Siccome il signor Mancuso stava nella nostra città da due anni, nell’elegante condominio ‘Il Sogno’, una volta è andato a prendere una pizza e chi gliel’ha venduta dice che gli sembrava una persona normale. Si sa, infatti, che i narcotrafficanti pluriomicidi (ricordo che il signor Mancuso è accusato di aver ucciso 130 persone) di solito vanno a testa in giù e piedi in su, quindi sono facilmente riconoscibili.
Probabilmente il cugino del Mono sarà anche andato a fare la spesa, qualche volta, per cui mi aspetto l’intervista esclusiva alla cassiera del supermercato. Se poi, in due anni, è anche andato dal barbiere, ciao, leggerò pure l’intevista al Figaro di turno.
Don Giorgio non lo sa, probabilmente, che anche Riina e Provenzano, tanto per far due nomi a caso, andavano a messa tutte le domeniche. E forse non lo sa che tra i devoti, spesso, si vedono facce poco raccomandabili. Ma la Chiesa è bella per questo, perché è elastica: apre le porte a delinquenti, ma non dà la comunione ai divorziati. Sono cose che invitano a continuare ad andarci. E da tutta questa vicenda Don Giorgio ha imparato che “se hai fatto del male a qualcuno, prima o poi ti torna indietro” che non è propriamente una morale cristiana, ma va bene così, sempre per la storia dell’elasticità.
Più che altro se hai fatto del male a qualcuno, oltre a tornarti indietro, ti pinzano e ti schiaffano in galera. Poi, per quanto ci starai è un altro discorso che non è il caso di imbastire.
A nessuno è venuto in mente, a proposito di questa persona “con un aspetto angelico” di chiedere: Chi u l’è ’stu chi?

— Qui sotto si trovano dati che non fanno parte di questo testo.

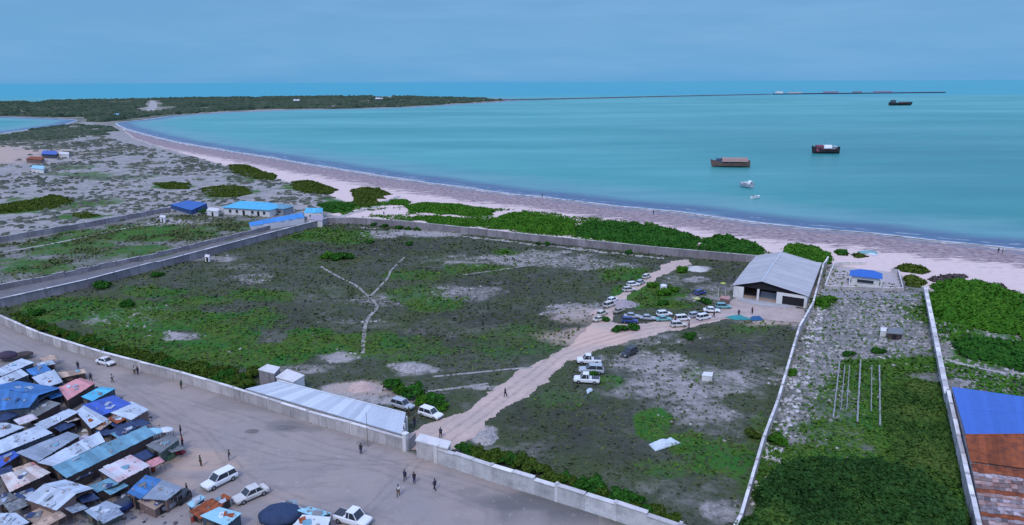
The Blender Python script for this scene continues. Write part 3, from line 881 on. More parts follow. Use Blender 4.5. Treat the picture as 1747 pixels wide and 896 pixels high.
# ---- thickets along the beach and elsewhere
GB = 'green thickets along the beach wall'
TH = [
    ([(692, 351), (720, 346), (770, 348), (812, 354), (843, 360), (840, 367), (800, 368), (760, 365), (705, 361)], 1.6, M_LEAF, 'long flat green shrub patch on the sand at the left end of the beach thickets'),
    ([(706, 371), (740, 369), (800, 373), (836, 377), (838, 385), (790, 386), (730, 380)], 1.5, M_LEAF, 'narrow green shrub strip just behind the beach wall, below the flat patch'),
    ([(834, 376), (868, 365), (905, 364), (945, 371), (982, 380), (982, 400), (940, 399), (880, 393), (838, 388)], 1.9, M_LEAF, 'green thicket at the middle of the beach wall, left of the longest hedge mass'),
    ([(984, 388), (1010, 380), (1060, 381), (1110, 386), (1155, 395), (1192, 409), (1188, 427), (1120, 421), (1050, 412), (984, 403)], 2.3, M_LEAF_D, 'longest dark green thicket between the beach wall and the white sand'),
    ([(1194, 417), (1218, 406), (1250, 406), (1282, 414), (1304, 425), (1292, 436), (1240, 434), (1196, 428)], 2.2, M_LEAF_D, 'rounded green thicket left of the warehouse roof'),
    ([(1338, 424), (1360, 420), (1392, 424), (1421, 436), (1416, 447), (1385, 447), (1345, 441)], 2.0, M_LEAF, 'green thicket behind the right side of the warehouse roof'),
    ([(545, 349), (575, 346), (605, 350), (602, 361), (570, 363), (548, 359)], 1.5, M_LEAF_D, 'dark green shrub patch right of the small turquoise roof'),
    ([(594, 325), (620, 320), (650, 322), (668, 331), (650, 334), (664, 340), (640, 338), (650, 348), (625, 353), (600, 350), (606, 336)], 1.4, M_LEAF_O, 'loose olive shrubs beside the sandy gap in the beach'),
    ([(664, 342), (684, 340), (702, 344), (696, 350), (670, 349)], 1.2, M_LEAF, 'small green shrub patch at the sandy gap, nearest the sea'),
    ([(498, 310), (530, 308), (556, 316), (577, 324), (560, 331), (520, 329), (500, 322)], 1.2, M_LEAF_O, 'olive shrub patch on the dune edge beyond the turquoise roofed house'),
    ([(388, 281), (420, 281), (446, 291), (474, 299), (466, 308), (430, 304), (400, 295)], 1.2, M_LEAF_O, 'olive shrub strip beside the far beach'),
    ([(342, 321), (380, 317), (420, 318), (428, 330), (400, 336), (352, 335)], 1.1, M_LEAF_O, 'yellow green shrub patch on the dunes behind the turquoise roof'),
    ([(264, 313), (296, 310), (324, 313), (322, 322), (280, 322)], 1.0, M_LEAF_O, 'small olive shrub patch on the grey dunes'),
    ([(-30, 352), (20, 347), (60, 340), (85, 332), (112, 335), (126, 346), (100, 354), (50, 360), (0, 364), (-30, 364)], 1.3, M_LEAF_O, 'broad olive shrub patch at the left edge of the dunes'),
    ([(125, 364), (150, 362), (170, 367), (150, 372), (128, 371)], 0.9, M_LEAF_O, 'little olive shrub patch near the grey wall on the left'),
    ([(1583, 489), (1604, 482), (1640, 481), (1690, 492), (1730, 508), (1790, 530), (1850, 560), (1830, 590), (1760, 580), (1700, 568), (1650, 553), (1605, 548), (1592, 530)], 2.6, M_LEAF, 'large green thicket on the sand right of the thin white wall'),
    ([(1622, 588), (1650, 583), (1700, 582), (1745, 588), (1800, 600), (1840, 640), (1770, 645), (1715, 626), (1650, 612)], 2.0, M_LEAF_D, 'dark green thicket between the sand and the blue roofed building'),
    ([(1524, 460), (1545, 451), (1575, 457), (1592, 465), (1570, 469), (1540, 466)], 1.3, M_LEAF_O, 'low olive shrub on the white sand behind the kiosk wall'),
    ([(1538, 472), (1560, 470), (1578, 484), (1572, 493), (1546, 488)], 1.6, M_LEAF_O, 'olive shrub inside the corner of the kiosk yard'),
    ([(1425, 430), (1437, 427), (1448, 430), (1446, 436), (1430, 435)], 1.8, M_LEAF_D, 'small dark green shrub on the beach behind the kiosk, left one'),
    ([(1452, 434), (1466, 432), (1476, 437), (1462, 440)], 1.2, M_LEAF_O, 'small olive shrub on the beach behind the kiosk, right one'),
    ([(1402, 442), (1418, 441), (1420, 452), (1406, 453)], 1.5, M_LEAF, 'green shrub in the corner between warehouse and kiosk yard'),
]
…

Scritto da Angelo Amoretti

10 agosto, 2014 alle 17:50

Imperia: catturato il boss colombiano Domenico Antonio “Hoyos como va” Mancuso

3 commenti al post

E’ proprio il numero delle persone uccise che desta sgomento: l’uomo è ritenuto responsabile di oltre 130 omicidi” si legge sul Secolo XIX di oggi.
Con tutto il rispetto per le vittime e per l’autore dell’articolo, a me desta sgomento che il sig. Mancuso, con tipico cognome colombiano, sia finito a Imperia.
Me lo immagino in Colombia che, tra un pippotto e l’altro, fa girare il mappamondo, lo ferma con un dito ed esclama: “Imperia! Andrò là e aprirò un hotel a cinque stelle, così riciclo il denaro sporco”.
Il signor Mancuso viveva in un alloggio a Imperia da due anni e sarebbe interessante sapere:
Chi gli ha regalato il mappamondo?
Chi gli ha messo a disposizione l’alloggio?
Cosa è stato trovato?
Non lo sapeva che a Imperia abbiamo già l’hotel Rossini, che stelle ne ha quattro, ma bastano e avanzano?
Forse si è confuso e pensava che fosse un teatro?